Kinlaw entered a tanning salon, and passed the employee a note proclaiming  words along the lines of “I have a gun. I don’t want to
hurt you. Give me the money . . . .” Kinlaw v. Virginia, Record No. 0761-16-1 (Va. App. June 20, 2017) (unpublished).

No witnesses ever saw a gun. Nonetheless, Kinlaw got convicted not only of robbery, but also the felony of using a firearm in the commission of a felony, in violation of Va. Code § 18.2-53.1

Kinlaw received a substantial sentence. The trial court “sentenced the appellant to fifty years in prison, with thirty-five years suspended, for the robbery conviction. For the use of a firearm, it sentenced him to three years, with none of the time suspended.”

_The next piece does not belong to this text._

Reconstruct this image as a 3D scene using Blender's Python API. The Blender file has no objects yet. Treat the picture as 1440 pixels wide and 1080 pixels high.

In an unpublished opinion, the Virginia Court of Appeals affirmed Kinlaw’s conviction on both counts. The Court of Appeals in part said: “We hold that the circumstantial evidence, including a note that the appellant gave to his robbery victim stating that he had a gun and that he did not want to hurt her, was sufficient to prove that he used a firearm in the commission of a felony.”

Even if Kinlaw was merely lying that he had a handgun when he robbed the tanning salon, his lie boomeranged back at him. One needs to be ready to own their own lies.